A single navigation path can’t serve all of them. We designed a multi-path system that lets visitors enter from any angle, by industry, by service type, or by business challenge, and find relevant content without dead ends or circular navigation.
This is the kind of IA problem that sounds simple on paper but gets complicated fast. Six industries, five service types, multiple integration options, plus resources, case studies, and company information. All in two languages. The navigation had to make this feel straightforward, and it does.
Information-first design
The Answer Company’s content is dense. ERP consulting involves technical specifications, implementation timelines, industry-specific workflows, and certification details.
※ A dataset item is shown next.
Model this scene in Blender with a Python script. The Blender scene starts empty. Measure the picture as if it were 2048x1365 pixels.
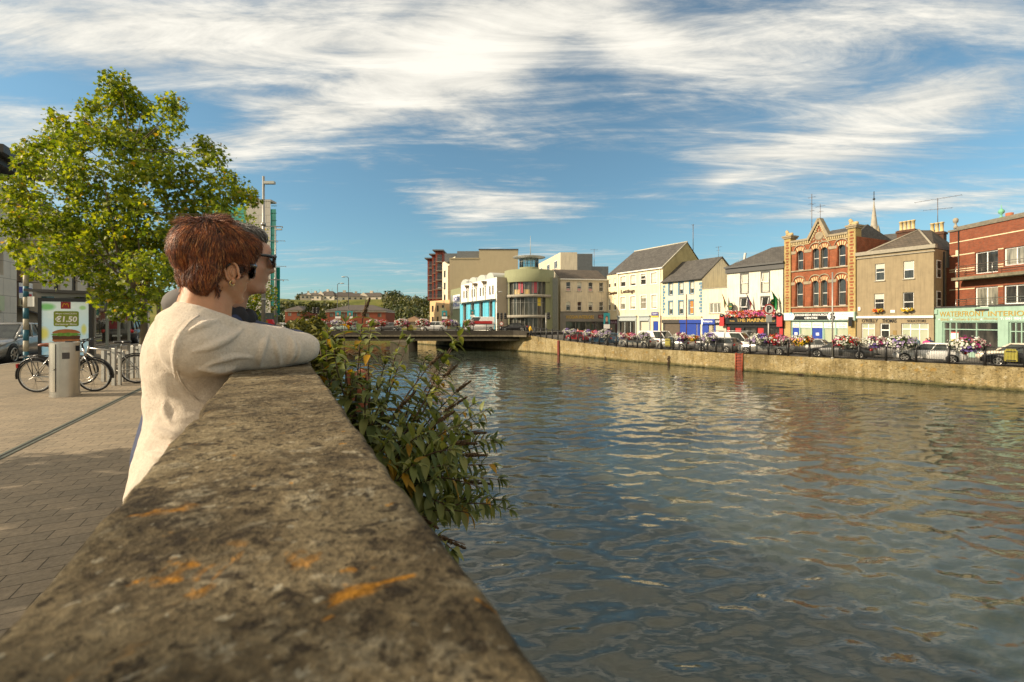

The design needed to present all of this clearly without overwhelming visitors who might not be technical.
We prioritised clarity over decoration. Clean layouts with generous whitespace. A typographic hierarchy that guides readers through complex content. Visual elements that support the information rather than competing with it. The design works hard, but it doesn’t draw attention to itself. It lets the content do the talking.
Tracking that doesn’t slow things down
The Answer Company needed comprehensive tracking to understand how visitors move through the site and where they convert. We integrated third-party tracking systems while keeping page load performance tight.
This balance trips up a lot of websites. Tracking scripts can add significant page weight and slow everything down if they’re not implemented carefully. We built the tracking layer to capture the data The Answer Company needs for their marketing decisions without making visitors wait for it to load.